Le’aufa’amulia Asenati
Lole-Taylor
Associate Spokesperson for Law and Order
May 8, 2014

Community Problems Lead to Deaths on Roads

New Zealand First says the Government is not doing enough to sell the message that attitudes must change in order to reduce the road toll.

“It’s no surprise that the high death toll is related to social problems and people failing to take responsibility,” says Associate Spokesperson for Law and Order Le’aufa’amulia Asenati Lole-Taylor.

“The current road toll is 102 and it could rise past 300 by the end of 2014.

"Police report that more than a third of all road deaths so far this year involved an alcohol-affected driver.

“But also many New Zealanders have a bad attitude to drinking and driving, speed and not wearing seatbelts.

“The Government should explain why the high cost of getting a New Zealand driver’s licence has not translated into safer drivers on our roads.

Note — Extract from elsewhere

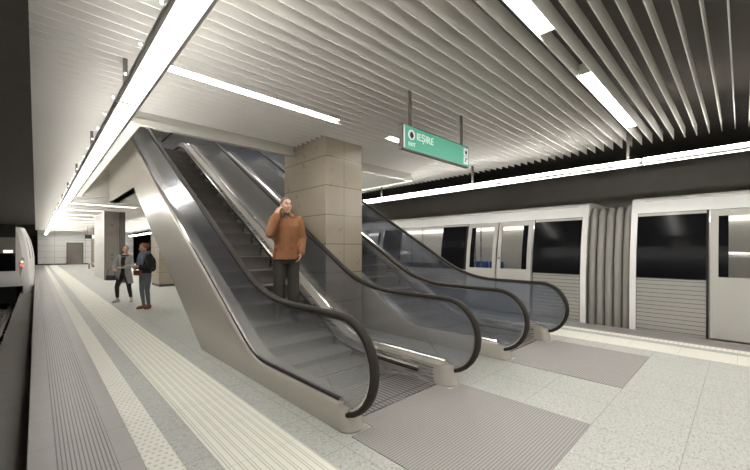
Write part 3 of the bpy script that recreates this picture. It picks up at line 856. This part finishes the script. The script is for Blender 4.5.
def person(label, loc, rz, sc, cfg):
    e = thing('person', label, 'person', loc, rz)
    e.scale = (sc, sc, sc)
    J = cfg['J']; fem = cfg.get('fem', False)
    SHW = .165 if fem else .19
    lean = Vector(cfg.get('lean', (0, 0, 0)))                 # shift of the shoulders
    def T(z): return lean * max(0, min(1.1, (z - .9) / .55))
    hc = Vector((0, -.03, 1.625)) + lean * 1.25 + Vector(cfg.get('headoff', (0, 0, 0)))
    HM = Matrix.Rotation(cfg.get('headyaw', 0), 3, 'Z') @ Matrix.Rotation(cfg.get('headtilt', 0), 3, 'Y') @ Matrix.Rotation(cfg.get('headpitch', 0), 3, 'X')
    def torso(g, lo=.80, hi=1.52):
        rows = [(.80, .15, .105), (.90, .168, .118), (1.0, .150 if not fem else .142, .108), (1.10, .140 if not fem else .122, .100), (1.22, .158 if not fem else .138, .112 if not fem else .118),
                (1.33, .175 if not fem else .152, .112), (1.41, .172 if not fem else .146, .095), (1.46, .115, .075), (1.50, .062, .060)]
        if fem: rows[0] = (.80, .155, .11); rows[1] = (.90, .172, .122)
        out = []
        for z, rx, ry in rows:
            if lo <= z <= hi:
                t_ = T(z); out.append((z, t_.x, t_.y + (.0 if z < 1.4 else .012), rx + g, ry + g))
        return out
    def arm(mb, s, g, upto=1.0, base=.0):
        sh, el, wr = (Vector(p) for p in (J['sh' + s], J['el' + s], J['wr' + s]))
        r0, r1, r2 = (.056, .044, .029) if not fem else (.046, .037, .025)
        mb.tube([sh, lerp(sh, el, .35), el], [r0 + g, r0 * .97 + g, r1 + g], 12, ball=True)
        mb.tube([el, lerp(el, wr, .3), lerp(el, wr, upto)], [r1 + g, r1 * 1.02 + g, r2 + g + base], 12, ball=True)
    def leg(mb, s, g, top=0, upto=1.0, loose=0.0):
        hp, kn, an = (Vector(p) for p in (J['hp' + s], J['kn' + s], J['an' + s]))
        rh, rk, rc, ra = (.088, .056, .055, .036) if not fem else (.088, .054, .051, .033)
        mb.tube([hp, lerp(hp, kn, .45), kn], [rh + g, rh * .86 + g, rk + g + loose * .5], 14, ball=True)
        mb.tube([kn, lerp(kn, an, .3), lerp(kn, an, upto)], [rk + g + loose * .5, rc + g + loose, ra + g + loose], 14, ball=True)
    # ---- body
    b = MB()
    b.loft(torso(0)); b.ellipsoid(T(1.42) + Vector((0, 0, 1.42)), SHW - .02, .07, .06)
    b.tube([Vector((0, .012, 1.44)) + T(1.44), hc + Vector((0, .02, -.06))], [.060 if not fem else .050, .056 if not fem else .046], 12, ball=True)
    head(b, hc, HM)
    for s in 'RL':
        arm(b, s, 0); leg(b, s, 0)
        an = Vector(J['an' + s]); fd = Vector(J.get('ft' + s, (0, -1, 0))).normalized()
        b.tube([an + Vector((0, 0, -.035)) - fd * .05, an + fd * .08 + Vector((0, 0, -.055)), an + fd * .16 + Vector((0, 0, -.065))], [.036, .034, .022], 10, ball=True)
        h = J['hd' + s]; hand(b, J['wr' + s], h[0], h[1], h[2], h[3], .95 if fem else 1.0)
    me = remesh(b, .0065, 2)
    body = link('body', me, skin, e)
    face_parts(e, hc, HM, cfg['hairmat'])
    # ---- trousers
    b = MB(); gt = cfg.get('tg', .012)
    b.loft([(z, x, y, rx + gt, ry + gt) for z, x, y, rx, ry in torso(0, .8, 1.05)])
    b.ellipsoid((0, 0, .84), .15 + gt, .11 + gt, .08)
    for s in 'RL': leg(b, s, gt, loose=cfg.get('loose', 0))
    me = remesh(b, .011, 3)
    for s in 'RL': pass
    cut(me, [((0, 0, cfg.get('ankle', .075)), (0, 0, -1)), ((0, 0, 1.03), (0, 0, 1))])
    link('trousers', me, cfg['trousers'], e)
    # ---- shoes
    for s in 'RL':
        an = Vector(J['an' + s]); fd = Vector(J.get('ft' + s, (0, -1, 0))).normalized(); g0 = an.z - .088
        sd = Vector((-fd.y, fd.x, 0))
        M = Matrix((sd, fd, Vector((0, 0, 1)))).transposed()
        q = MB()
        q.ellipsoid(Vector((an.x, an.y, g0 + .055)) - fd * .025, .044, .062, .055, M)
        q.ellipsoid(Vector((an.x, an.y, g0 + .045)) + fd * .065, .046, .100, .042, M)
        q.ellipsoid(Vector((an.x, an.y, g0 + .035)) + fd * .125, .044, .062, .034, M)
        q.tube([an + Vector((0, 0, -.03)), an + Vector((0, 0, cfg.get('boot', .015)))], [.048, .044], 12)
        me = remesh(q, .008, 3); cut(me, [((0, 0, g0 + .012), (0, 0, -1))])
        sh = link('shoe', me, cfg['shoe'], e)
        so = MB()
        ring = [Vector((an.x, an.y, 0)) + sd * .047 * math.cos(a) * (1 + .06 * math.sin(a)) + fd * (.055 + .130 * math.sin(a)) for a in [2 * PI * i / 20 for i in range(20)]]
        so.ext([(p.x, p.y) for p in ring], g0 + .002, g0 + .020, 'z'); so.build('sole', cfg.get('sole', m_black), sh, local=True)
    cfg['dress'](e, dict(torso=torso, arm=arm, leg=leg, T=T, hc=hc, HM=HM, J=J))
    return e

# --- the man on the escalator
m_jacket = simple('orange_jacket', (.26, .108, .042), .75, var=.10, vscale=9, bump=.25, bscale=22)
m_jseam = simple('jacket_seam', (.26, .09, .028), .8)
m_dtrous = simple('dark_trousers', (.036, .031, .026), .8, var=.15, vscale=10, bump=.3, bscale=18)
m_dshoe = simple('dark_shoe', (.03, .026, .022), .4)
m_greyhair = simple('cropped_grey_hair', (.13, .10, .085), .8, var=.2, vscale=60)
m_shirt = simple('dark_shirt', (.07, .068, .068), .8, var=.15, vscale=30)
def hair_cap(P, M, z0, back, grow=.006):
    b = MB(); b.ellipsoid(P(0, .016, .030), .076 + grow, .094 + grow, .094 + grow, M, 24, 16); return b
def dress_man(e, k):
    b = MB(); g = .022
    rows = k['torso'](g, .8, 1.47)
    rows = [(.82, 0, .0, .192, .150), (.90, 0, 0, .190, .148)] + rows[2:]
    b.loft(rows); b.ellipsoid(k['T'](1.42) + Vector((0, .005, 1.415)), .185, .098, .064)
    for s in 'RL': k['arm'](b, s, .014, .93, .014)
    me = remesh(b, .011, 3)
    cut(me, [((0, 0, .865), (0, 0, -1))])
    j = link('jacket', me, m_jacket, e)
    # collar: two lapels and a stand
    c = MB(); n = 18; rs = []
    for i in range(n + 1):
        a = -PI / 2 + .42 + (2 * PI - .84) * i / n
        cx, cyy = math.cos(a), math.sin(a)
        ri = Vector((cx * .078, .012 + cyy * .078, 1.525 + .012 * cyy)); ro = Vector((cx * .125, .008 + cyy * .118, 1.462 + .012 * cyy))
        rs.append([ri, ri + Vector((cx * .012, cyy * .012, .006)), ro + Vector((cx * .012, cyy * .012, .004)), ro])
    c.rings(rs); c.build('collar', m_jacket, j, smooth=50, local=True)
    # front placket, pocket flaps, cuffs
    p = MB(); pts = [(1.42, -.135), (1.33, -.146), (1.2, -.146), (1.05, -.144), (.95, -.152), (.87, -.157)]
    p.rings([[(-.024, y - .006, z), (.030, y - .006, z), (.030, y + .012, z), (-.024, y + .012, z)] for z, y in pts]); p.build('placket', m_jacket, j, local=True)
    for z in (1.32, 1.2, 1.08, .97): MB().ellipsoid((.004, -.157 if z > 1 else -.163, z), .008, .004, .008).build('button', m_jseam, j, local=True)
    for sx_ in (-1, 1):
        f_ = MB(); f_.rings([[(sx_ * .075, -.150, z), (sx_ * .165, -.112, z + .02), (sx_ * .160, -.100, z + .02), (sx_ * .070, -.135, z)] for z in (1.0, 1.045)]); f_.build('pocket_flap', m_jseam, j, local=True)
    sh = MB(); sh.loft([(1.36, 0, -.02, .075, .105), (1.46, 0, .0, .078, .085), (1.525, 0, .004, .066, .068)], 18); sh.build('shirt', m_shirt, e, smooth=60, local=True)
    P = lambda x, y, z: k['hc'] + k['HM'] @ Vector((x, y, z))
    h = hair_cap(P, k['HM'], 0, 0, .004); me = remesh(h, .006, 1)
    HMi = k['HM']
    cut(me, [(P(0, -.045, .075), HMi @ Vector((0, -.80, -.45))), (P(0, 0, -.01), HMi @ Vector((0, -.25, -1)))])
    link('hair', me, m_greyhair, e)
JM = dict(shR=(-.170, .0, 1.42), elR=(-.225, -.17, 1.21), wrR=(-.140, -.150, 1.475), shL=(.170, .0, 1.42), elL=(.230, .03, 1.16), wrL=(.195, -.085, .955),
          hpR=(-.085, 0, .90), knR=(-.100, -.03, .49), anR=(-.105, .0, .09), hpL=(.085, 0, .90), knL=(.100, -.03, .49), anL=(.110, -.02, .09),
          hdR=((.32, .12, 1), (.75, .55, -.1), (.0, .6, .3), .30), hdL=((-.25, -.35, -1), (-.9, .1, .1), (0, -1, 0), .3), ftR=(-.15, -1, 0), ftL=(.2, -1, 0))
ms = 1.86 / 1.74
man_y = 4.80
man = person('man in an orange-brown jacket standing on the near escalator with a phone at his ear', (2.74, 4.80, zbase(4.75)), R(-26), ms,
       dict(J=JM, hairmat=m_greyhair, trousers=m_dtrous, shoe=m_dshoe, dress=dress_man, tg=.016, loose=.016, headyaw=R(16), headtilt=R(3)))
ph = tag(MB().box(-.036, .036, -.0045, .0045, -.072, .072).build('mobile_phone', m_black, bevel=.003, smooth=40), 'black mobile phone held to the right ear of the man in the orange jacket', 'phone')
Mloc = Matrix.Translation(Vector(man.location)) @ Matrix.Rotation(R(-26), 4, 'Z') @ Matrix.Scale(ms, 4)
pc = Mloc @ Vector((-.098, -.095, 1.575))
ph.matrix_world = Matrix.Translation(pc) @ Matrix.Rotation(R(-26) + R(70), 4, 'Z') @ Matrix.Rotation(R(-14), 4, 'Y')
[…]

“Police expressed frustration over the high number of unnecessary road deaths despite their best effort to make roads and communities safer.

“The Government can support the police in their job by providing them with adequate resources.

“Police have acknowledged that this is a community-based issue and have called on all Kiwis to do their part, whether as drivers, mates or family. The Government must do its part, as well.

“More should be done to address the core issues of drug and alcohol abuse which lead to many intoxicated drivers behind the wheel.

“These are not just road accidents – they are community accidents – because everyone is affected. That’s why the Government has a responsibility to act,” says Mrs Lole-Taylor.